MATERIAL:

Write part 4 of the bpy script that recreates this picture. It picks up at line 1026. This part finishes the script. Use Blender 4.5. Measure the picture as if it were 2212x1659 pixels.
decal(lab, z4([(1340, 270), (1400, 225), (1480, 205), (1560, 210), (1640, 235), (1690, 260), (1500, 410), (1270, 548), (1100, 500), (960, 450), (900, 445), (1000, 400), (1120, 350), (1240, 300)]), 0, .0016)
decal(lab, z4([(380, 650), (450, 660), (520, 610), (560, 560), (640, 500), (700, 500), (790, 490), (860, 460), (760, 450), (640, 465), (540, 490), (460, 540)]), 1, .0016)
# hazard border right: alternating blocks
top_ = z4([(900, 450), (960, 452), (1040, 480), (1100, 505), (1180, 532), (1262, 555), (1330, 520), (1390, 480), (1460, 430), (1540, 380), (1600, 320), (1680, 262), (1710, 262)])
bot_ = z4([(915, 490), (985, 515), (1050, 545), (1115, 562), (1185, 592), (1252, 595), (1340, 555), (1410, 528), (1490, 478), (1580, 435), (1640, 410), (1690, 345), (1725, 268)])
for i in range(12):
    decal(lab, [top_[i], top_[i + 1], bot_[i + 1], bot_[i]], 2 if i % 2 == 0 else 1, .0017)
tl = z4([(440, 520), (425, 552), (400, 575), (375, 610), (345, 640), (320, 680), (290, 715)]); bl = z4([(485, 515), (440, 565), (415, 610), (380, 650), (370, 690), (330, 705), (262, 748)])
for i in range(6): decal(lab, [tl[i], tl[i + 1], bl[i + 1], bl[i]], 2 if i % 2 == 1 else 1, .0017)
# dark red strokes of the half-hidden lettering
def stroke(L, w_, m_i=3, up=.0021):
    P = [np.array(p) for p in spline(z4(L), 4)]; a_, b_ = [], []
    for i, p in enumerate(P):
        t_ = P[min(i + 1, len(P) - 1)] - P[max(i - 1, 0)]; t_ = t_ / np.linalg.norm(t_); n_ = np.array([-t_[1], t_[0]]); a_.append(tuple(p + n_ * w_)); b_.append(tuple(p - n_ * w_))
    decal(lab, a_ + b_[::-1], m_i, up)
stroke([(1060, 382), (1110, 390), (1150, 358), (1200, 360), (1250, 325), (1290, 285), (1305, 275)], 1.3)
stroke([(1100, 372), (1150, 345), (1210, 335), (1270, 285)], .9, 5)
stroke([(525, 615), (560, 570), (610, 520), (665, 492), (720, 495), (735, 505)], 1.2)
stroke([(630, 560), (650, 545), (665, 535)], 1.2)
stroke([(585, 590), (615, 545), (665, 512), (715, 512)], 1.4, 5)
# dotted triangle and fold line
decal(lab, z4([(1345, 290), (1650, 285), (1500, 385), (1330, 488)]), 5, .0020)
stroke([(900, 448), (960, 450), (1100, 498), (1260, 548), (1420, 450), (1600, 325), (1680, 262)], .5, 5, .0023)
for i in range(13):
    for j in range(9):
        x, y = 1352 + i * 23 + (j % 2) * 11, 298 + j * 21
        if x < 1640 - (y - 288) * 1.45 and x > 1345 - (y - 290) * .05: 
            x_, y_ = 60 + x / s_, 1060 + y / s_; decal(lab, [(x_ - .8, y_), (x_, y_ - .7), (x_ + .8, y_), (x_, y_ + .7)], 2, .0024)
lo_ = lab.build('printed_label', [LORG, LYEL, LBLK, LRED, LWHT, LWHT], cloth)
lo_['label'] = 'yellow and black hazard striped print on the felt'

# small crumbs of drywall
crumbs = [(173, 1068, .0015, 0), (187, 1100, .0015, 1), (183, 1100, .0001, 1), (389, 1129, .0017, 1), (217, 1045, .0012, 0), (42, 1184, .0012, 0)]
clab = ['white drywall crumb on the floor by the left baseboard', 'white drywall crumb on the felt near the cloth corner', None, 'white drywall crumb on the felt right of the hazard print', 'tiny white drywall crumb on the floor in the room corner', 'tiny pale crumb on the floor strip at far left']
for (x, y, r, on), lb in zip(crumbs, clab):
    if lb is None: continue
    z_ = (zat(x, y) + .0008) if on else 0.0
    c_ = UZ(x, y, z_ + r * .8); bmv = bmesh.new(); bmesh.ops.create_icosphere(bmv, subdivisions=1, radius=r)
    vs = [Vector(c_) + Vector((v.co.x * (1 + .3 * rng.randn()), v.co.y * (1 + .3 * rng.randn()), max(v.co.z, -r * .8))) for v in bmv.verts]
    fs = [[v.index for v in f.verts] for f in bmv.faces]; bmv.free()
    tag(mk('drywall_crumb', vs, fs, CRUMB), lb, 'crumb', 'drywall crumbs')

DIRECTIONS: Transcribe every line of the data, exactly as it stands.

FINISHED ANSWER:
Write part 4 of the bpy script that recreates this picture. It picks up at line 1026. This part finishes the script. Use Blender 4.5. Measure the picture as if it were 2212x1659 pixels.
decal(lab, z4([(1340, 270), (1400, 225), (1480, 205), (1560, 210), (1640, 235), (1690, 260), (1500, 410), (1270, 548), (1100, 500), (960, 450), (900, 445), (1000, 400), (1120, 350), (1240, 300)]), 0, .0016)
decal(lab, z4([(380, 650), (450, 660), (520, 610), (560, 560), (640, 500), (700, 500), (790, 490), (860, 460), (760, 450), (640, 465), (540, 490), (460, 540)]), 1, .0016)
# hazard border right: alternating blocks
top_ = z4([(900, 450), (960, 452), (1040, 480), (1100, 505), (1180, 532), (1262, 555), (1330, 520), (1390, 480), (1460, 430), (1540, 380), (1600, 320), (1680, 262), (1710, 262)])
bot_ = z4([(915, 490), (985, 515), (1050, 545), (1115, 562), (1185, 592), (1252, 595), (1340, 555), (1410, 528), (1490, 478), (1580, 435), (1640, 410), (1690, 345), (1725, 268)])
for i in range(12):
    decal(lab, [top_[i], top_[i + 1], bot_[i + 1], bot_[i]], 2 if i % 2 == 0 else 1, .0017)
tl = z4([(440, 520), (425, 552), (400, 575), (375, 610), (345, 640), (320, 680), (290, 715)]); bl = z4([(485, 515), (440, 565), (415, 610), (380, 650), (370, 690), (330, 705), (262, 748)])
for i in range(6): decal(lab, [tl[i], tl[i + 1], bl[i + 1], bl[i]], 2 if i % 2 == 1 else 1, .0017)
# dark red strokes of the half-hidden lettering
def stroke(L, w_, m_i=3, up=.0021):
    P = [np.array(p) for p in spline(z4(L), 4)]; a_, b_ = [], []
    for i, p in enumerate(P):
        t_ = P[min(i + 1, len(P) - 1)] - P[max(i - 1, 0)]; t_ = t_ / np.linalg.norm(t_); n_ = np.array([-t_[1], t_[0]]); a_.append(tuple(p + n_ * w_)); b_.append(tuple(p - n_ * w_))
    decal(lab, a_ + b_[::-1], m_i, up)
stroke([(1060, 382), (1110, 390), (1150, 358), (1200, 360), (1250, 325), (1290, 285), (1305, 275)], 1.3)
stroke([(1100, 372), (1150, 345), (1210, 335), (1270, 285)], .9, 5)
stroke([(525, 615), (560, 570), (610, 520), (665, 492), (720, 495), (735, 505)], 1.2)
stroke([(630, 560), (650, 545), (665, 535)], 1.2)
stroke([(585, 590), (615, 545), (665, 512), (715, 512)], 1.4, 5)
# dotted triangle and fold line
decal(lab, z4([(1345, 290), (1650, 285), (1500, 385), (1330, 488)]), 5, .0020)
stroke([(900, 448), (960, 450), (1100, 498), (1260, 548), (1420, 450), (1600, 325), (1680, 262)], .5, 5, .0023)
for i in range(13):
    for j in range(9):
        x, y = 1352 + i * 23 + (j % 2) * 11, 298 + j * 21
        if x < 1640 - (y - 288) * 1.45 and x > 1345 - (y - 290) * .05: 
            x_, y_ = 60 + x / s_, 1060 + y / s_; decal(lab, [(x_ - .8, y_), (x_, y_ - .7), (x_ + .8, y_), (x_, y_ + .7)], 2, .0024)
lo_ = lab.build('printed_label', [LORG, LYEL, LBLK, LRED, LWHT, LWHT], cloth)
lo_['label'] = 'yellow and black hazard striped print on the felt'

# small crumbs of drywall
crumbs = [(173, 1068, .0015, 0), (187, 1100, .0015, 1), (183, 1100, .0001, 1), (389, 1129, .0017, 1), (217, 1045, .0012, 0), (42, 1184, .0012, 0)]
clab = ['white drywall crumb on the floor by the left baseboard', 'white drywall crumb on the felt near the cloth corner', None, 'white drywall crumb on the felt right of the hazard print', 'tiny white drywall crumb on the floor in the room corner', 'tiny pale crumb on the floor strip at far left']
for (x, y, r, on), lb in zip(crumbs, clab):
    if lb is None: continue
    z_ = (zat(x, y) + .0008) if on else 0.0
    c_ = UZ(x, y, z_ + r * .8); bmv = bmesh.new(); bmesh.ops.create_icosphere(bmv, subdivisions=1, radius=r)
    vs = [Vector(c_) + Vector((v.co.x * (1 + .3 * rng.randn()), v.co.y * (1 + .3 * rng.randn()), max(v.co.z, -r * .8))) for v in bmv.verts]
    fs = [[v.index for v in f.verts] for f in bmv.faces]; bmv.free()
    tag(mk('drywall_crumb', vs, fs, CRUMB), lb, 'crumb', 'drywall crumbs')